Illinois Electric Cooperative (IEC) said it will use funding received through the Connect America Fund II (CAF II) auction to deploy fixed wireless in rural Pike County.

IEC will use technology from Ericsson and Xtreme LTE for the deployment, which will use the CBRS spectrum. The companies did not indicate whether the spectrum to be used is in the licensed or unlicensed portion of the band.

Fixed wireless technology has made big gains in recent years, and both LTE and CBRS spectrum were key developments to boost speeds and performance. Because LTE has been widely used by mobile providers, it offers economies of scale that didn’t exist with earlier generation fixed wireless. And the CBRS band includes a broad swath of mid-band spectrum, which is seen as providing the optimum mixture of speeds and coverage.

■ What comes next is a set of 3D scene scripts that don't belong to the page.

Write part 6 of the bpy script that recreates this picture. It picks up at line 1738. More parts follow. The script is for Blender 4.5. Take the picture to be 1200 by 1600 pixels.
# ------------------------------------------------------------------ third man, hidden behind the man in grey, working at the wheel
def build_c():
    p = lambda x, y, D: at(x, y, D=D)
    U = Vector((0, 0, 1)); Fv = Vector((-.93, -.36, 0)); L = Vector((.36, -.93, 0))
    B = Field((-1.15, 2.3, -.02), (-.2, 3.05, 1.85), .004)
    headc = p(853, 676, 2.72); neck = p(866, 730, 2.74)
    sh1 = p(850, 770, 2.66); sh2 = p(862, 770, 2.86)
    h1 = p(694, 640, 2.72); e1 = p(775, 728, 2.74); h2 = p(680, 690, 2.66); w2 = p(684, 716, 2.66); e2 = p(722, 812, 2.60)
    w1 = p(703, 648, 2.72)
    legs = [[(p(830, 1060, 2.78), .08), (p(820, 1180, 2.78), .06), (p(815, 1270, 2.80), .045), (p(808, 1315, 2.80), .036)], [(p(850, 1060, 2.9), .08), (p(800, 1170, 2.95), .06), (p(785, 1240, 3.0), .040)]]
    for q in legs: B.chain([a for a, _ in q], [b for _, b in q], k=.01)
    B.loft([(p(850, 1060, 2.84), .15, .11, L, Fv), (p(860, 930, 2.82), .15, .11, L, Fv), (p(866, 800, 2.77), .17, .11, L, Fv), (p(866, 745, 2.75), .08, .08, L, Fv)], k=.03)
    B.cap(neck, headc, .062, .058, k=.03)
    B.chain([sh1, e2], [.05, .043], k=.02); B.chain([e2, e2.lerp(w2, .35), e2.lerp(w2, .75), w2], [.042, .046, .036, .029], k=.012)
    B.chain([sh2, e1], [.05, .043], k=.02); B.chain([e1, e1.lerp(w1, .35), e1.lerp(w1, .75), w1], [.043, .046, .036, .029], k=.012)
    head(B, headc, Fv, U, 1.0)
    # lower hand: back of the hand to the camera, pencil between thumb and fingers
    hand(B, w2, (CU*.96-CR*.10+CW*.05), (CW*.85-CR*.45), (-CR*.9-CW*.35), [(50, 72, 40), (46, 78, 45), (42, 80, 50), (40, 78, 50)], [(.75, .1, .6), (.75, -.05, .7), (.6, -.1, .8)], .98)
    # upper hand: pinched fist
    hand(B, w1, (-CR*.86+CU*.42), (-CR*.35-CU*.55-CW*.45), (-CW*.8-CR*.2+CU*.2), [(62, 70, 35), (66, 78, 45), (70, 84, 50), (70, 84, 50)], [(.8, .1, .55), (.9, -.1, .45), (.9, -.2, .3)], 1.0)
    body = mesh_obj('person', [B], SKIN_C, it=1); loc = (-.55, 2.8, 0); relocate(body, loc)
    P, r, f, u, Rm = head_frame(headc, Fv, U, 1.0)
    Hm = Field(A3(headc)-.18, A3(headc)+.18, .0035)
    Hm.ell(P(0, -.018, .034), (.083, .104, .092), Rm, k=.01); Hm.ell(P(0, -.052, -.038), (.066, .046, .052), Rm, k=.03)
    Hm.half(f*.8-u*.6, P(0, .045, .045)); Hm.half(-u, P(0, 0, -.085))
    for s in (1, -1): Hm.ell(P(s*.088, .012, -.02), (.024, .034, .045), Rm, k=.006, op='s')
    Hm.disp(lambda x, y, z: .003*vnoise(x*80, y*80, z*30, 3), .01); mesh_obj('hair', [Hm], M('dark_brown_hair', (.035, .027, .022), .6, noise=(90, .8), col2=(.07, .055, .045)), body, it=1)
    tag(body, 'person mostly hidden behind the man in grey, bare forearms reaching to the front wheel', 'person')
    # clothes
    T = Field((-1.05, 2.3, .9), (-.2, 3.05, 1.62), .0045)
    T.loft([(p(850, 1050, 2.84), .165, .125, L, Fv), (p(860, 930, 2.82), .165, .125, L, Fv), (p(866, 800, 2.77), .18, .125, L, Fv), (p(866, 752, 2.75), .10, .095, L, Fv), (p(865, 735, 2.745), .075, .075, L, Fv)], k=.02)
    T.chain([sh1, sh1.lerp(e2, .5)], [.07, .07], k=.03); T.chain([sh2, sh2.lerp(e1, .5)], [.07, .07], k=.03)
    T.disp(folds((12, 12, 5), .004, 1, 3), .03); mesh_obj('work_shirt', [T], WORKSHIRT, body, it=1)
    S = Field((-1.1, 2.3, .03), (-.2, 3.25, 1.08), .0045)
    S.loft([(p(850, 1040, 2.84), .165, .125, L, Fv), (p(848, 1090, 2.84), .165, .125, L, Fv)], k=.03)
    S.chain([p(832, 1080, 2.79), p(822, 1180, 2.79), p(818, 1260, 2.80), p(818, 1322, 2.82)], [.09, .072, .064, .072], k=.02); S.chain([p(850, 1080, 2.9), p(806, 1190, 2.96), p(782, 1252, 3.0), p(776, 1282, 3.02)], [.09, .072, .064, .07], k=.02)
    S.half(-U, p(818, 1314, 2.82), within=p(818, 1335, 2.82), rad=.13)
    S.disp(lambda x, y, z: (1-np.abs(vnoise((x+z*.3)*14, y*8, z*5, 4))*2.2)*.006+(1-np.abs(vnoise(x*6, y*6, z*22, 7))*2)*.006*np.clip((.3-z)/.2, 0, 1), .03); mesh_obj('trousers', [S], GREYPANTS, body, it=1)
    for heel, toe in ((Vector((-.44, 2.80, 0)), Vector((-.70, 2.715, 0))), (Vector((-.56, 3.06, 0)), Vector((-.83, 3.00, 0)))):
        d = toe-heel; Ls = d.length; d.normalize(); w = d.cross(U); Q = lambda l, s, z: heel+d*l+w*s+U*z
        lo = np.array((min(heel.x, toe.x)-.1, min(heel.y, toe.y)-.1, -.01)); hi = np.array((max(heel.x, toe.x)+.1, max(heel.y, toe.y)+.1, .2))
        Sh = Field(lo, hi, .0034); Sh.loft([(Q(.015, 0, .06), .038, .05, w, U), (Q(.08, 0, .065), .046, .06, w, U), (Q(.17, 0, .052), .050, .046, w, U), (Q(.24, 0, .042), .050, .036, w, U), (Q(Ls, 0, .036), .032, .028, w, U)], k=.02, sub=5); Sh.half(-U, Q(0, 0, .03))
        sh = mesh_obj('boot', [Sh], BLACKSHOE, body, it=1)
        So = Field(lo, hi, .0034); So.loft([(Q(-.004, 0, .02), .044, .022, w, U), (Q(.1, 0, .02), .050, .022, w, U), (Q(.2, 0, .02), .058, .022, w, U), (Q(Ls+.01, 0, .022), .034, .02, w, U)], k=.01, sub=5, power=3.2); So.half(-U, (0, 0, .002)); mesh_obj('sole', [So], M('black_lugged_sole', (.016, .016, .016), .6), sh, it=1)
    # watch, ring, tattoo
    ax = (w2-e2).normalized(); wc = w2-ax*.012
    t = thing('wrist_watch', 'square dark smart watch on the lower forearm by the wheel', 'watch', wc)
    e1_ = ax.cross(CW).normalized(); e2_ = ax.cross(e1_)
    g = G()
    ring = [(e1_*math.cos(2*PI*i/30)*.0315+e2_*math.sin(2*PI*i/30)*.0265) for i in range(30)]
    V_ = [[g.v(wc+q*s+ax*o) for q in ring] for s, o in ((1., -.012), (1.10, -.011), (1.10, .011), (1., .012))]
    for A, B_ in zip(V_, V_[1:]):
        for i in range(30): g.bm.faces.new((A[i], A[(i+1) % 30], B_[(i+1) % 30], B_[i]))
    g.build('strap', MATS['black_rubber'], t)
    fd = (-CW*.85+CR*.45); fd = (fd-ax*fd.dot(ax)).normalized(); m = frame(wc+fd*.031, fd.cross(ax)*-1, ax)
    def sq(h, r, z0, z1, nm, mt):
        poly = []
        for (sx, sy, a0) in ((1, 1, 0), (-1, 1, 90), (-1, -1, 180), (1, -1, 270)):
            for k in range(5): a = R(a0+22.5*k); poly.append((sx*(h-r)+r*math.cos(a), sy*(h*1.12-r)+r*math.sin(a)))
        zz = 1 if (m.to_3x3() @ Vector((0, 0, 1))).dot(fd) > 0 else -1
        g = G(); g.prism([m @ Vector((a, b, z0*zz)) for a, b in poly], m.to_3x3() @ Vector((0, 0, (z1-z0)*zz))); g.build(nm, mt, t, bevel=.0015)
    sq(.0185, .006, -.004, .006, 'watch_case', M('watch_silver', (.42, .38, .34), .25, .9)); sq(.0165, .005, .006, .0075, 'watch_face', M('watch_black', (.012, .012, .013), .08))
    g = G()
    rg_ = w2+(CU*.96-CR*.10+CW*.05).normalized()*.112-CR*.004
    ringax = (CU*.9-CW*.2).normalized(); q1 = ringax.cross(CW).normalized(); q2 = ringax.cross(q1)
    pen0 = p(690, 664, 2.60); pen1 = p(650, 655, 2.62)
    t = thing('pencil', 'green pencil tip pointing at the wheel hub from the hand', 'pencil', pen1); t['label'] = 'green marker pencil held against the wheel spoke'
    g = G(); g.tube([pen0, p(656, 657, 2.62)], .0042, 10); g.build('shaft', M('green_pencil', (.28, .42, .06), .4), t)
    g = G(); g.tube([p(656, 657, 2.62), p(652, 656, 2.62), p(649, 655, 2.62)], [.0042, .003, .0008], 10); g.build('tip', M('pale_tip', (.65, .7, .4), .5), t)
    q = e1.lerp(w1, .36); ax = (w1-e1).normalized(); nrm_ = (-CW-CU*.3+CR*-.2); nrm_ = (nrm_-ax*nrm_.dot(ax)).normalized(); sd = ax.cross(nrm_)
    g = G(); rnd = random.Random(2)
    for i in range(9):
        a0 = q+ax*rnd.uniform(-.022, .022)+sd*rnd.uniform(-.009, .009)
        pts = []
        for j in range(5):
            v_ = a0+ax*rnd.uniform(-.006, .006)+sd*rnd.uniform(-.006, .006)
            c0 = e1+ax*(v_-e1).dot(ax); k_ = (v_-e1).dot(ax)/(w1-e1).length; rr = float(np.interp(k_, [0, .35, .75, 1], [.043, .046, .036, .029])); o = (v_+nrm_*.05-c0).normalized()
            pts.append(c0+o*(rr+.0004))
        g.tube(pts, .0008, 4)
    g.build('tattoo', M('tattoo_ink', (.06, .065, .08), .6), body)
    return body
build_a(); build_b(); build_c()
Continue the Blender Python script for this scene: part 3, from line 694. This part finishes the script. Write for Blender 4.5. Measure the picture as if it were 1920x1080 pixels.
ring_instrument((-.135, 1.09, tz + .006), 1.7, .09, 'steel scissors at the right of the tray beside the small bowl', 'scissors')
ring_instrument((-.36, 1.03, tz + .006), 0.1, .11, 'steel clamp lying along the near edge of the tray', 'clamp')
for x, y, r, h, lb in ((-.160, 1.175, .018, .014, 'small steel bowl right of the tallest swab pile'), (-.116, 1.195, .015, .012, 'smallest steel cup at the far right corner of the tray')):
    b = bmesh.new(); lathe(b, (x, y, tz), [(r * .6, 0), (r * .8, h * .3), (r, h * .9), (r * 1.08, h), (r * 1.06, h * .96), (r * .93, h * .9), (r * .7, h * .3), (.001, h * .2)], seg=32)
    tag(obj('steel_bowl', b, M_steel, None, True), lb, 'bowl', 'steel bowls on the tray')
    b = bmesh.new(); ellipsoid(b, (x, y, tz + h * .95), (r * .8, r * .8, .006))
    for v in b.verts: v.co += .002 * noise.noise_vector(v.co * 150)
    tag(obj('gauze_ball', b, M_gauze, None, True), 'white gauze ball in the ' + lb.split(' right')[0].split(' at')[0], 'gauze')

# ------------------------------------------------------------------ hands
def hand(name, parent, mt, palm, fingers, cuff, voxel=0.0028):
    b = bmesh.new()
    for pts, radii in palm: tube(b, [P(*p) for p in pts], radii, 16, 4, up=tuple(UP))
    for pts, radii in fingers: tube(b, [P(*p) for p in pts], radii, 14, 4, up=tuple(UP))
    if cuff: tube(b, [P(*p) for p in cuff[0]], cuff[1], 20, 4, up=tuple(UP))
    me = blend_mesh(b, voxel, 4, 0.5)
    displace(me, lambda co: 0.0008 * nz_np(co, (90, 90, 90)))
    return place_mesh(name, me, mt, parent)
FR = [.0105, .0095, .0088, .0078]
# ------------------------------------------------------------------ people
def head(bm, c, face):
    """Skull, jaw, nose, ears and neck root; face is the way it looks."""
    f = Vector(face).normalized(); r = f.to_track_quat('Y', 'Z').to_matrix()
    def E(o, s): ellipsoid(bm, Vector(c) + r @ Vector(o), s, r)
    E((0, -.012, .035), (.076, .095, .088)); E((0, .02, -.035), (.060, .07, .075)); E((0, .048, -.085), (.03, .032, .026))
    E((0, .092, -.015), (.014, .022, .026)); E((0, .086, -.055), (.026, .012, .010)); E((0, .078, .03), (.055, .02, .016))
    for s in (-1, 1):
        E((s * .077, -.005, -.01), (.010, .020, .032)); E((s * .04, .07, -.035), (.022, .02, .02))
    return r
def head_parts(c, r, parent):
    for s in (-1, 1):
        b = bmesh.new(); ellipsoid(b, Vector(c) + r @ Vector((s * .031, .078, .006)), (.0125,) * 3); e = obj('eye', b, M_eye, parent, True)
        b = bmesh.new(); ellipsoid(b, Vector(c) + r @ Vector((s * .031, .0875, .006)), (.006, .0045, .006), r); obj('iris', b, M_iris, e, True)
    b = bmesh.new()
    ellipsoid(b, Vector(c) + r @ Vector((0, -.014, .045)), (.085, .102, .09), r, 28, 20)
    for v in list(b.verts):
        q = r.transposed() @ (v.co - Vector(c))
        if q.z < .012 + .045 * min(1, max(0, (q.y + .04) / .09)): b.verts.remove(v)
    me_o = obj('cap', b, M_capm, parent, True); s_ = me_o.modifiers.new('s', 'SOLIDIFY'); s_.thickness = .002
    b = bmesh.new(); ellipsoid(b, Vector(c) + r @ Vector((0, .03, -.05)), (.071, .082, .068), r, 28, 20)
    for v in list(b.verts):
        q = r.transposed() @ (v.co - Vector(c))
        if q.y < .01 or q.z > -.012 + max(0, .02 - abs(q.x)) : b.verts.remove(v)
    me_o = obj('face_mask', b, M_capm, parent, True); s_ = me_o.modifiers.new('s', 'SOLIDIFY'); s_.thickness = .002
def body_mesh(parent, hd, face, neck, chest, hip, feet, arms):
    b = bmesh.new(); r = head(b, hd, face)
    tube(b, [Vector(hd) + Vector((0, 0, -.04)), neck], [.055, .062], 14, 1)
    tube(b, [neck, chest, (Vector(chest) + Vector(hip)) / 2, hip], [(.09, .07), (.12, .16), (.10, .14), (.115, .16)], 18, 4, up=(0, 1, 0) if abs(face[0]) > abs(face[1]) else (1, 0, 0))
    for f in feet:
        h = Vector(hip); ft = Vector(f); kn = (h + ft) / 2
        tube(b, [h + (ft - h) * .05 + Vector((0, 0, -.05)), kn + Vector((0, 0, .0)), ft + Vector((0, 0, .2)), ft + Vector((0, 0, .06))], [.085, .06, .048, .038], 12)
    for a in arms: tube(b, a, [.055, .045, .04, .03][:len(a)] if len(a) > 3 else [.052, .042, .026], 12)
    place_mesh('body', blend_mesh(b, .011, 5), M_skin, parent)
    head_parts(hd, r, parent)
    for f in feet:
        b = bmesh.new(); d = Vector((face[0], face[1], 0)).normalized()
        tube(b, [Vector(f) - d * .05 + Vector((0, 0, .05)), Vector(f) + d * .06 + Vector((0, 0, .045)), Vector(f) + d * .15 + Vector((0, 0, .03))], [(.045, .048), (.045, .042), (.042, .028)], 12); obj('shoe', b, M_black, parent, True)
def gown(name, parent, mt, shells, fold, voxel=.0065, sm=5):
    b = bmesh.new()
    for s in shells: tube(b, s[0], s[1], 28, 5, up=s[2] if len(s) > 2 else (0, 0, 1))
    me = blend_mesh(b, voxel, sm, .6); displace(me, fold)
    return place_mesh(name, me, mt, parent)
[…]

The CBRS band may be particularly well suited for rural deployments because the unlicensed portion of the band is likely to be less crowded in rural areas. Service providers also are allowed to use portions of the band that are licensed to another provider if that provider is not using the band, which sometimes happens in rural portions of the license area.

Illinois Electric Cooperative Fixed Wireless

The CAF II auction awarded funding to cover some of the costs of deploying broadband to unserved areas, with funding going to the company that committed to deploying service in an area for the lowest level of support. A weighting system favored bids to provide higher-speed, lower latency service. IEC’s win was in the “above baseline” category, which requires the company to deploy service at speeds of at least 100 Mbps downstream and 20 Mbps upstream.

The CAF II auction was a precursor to the Rural Digital Opportunity Fund (RDOF) auction, which occurred several years later and awarded considerably more funding, also using a weighting system. More than three quarters (85%) of winning bids in that auction were for companies planning to deploy gigabit service – a big jump from the CAF II auction, when only 19% of winning bids were for gigabit speeds.

Electric companies were big winners in both auctions, with many of them planning to deploy fiber broadband to support gigabit speeds. IEC’s decision to use fixed wireless might seem a bit unusual, but a press release about the Illinois Electric Cooperative fixed wireless deployment offers a hint of why the company may have made that choice.

In the press release, IEC Network Operations Manager Matt Haverfield notes that the technology will enable the company to create private networks.

Although he didn’t provide details about how the private networks would be used, a likely option is that they would support precision agriculture – an application generally supported by wireless technology to enable connectivity to moving farm equipment across a farm’s entire coverage area.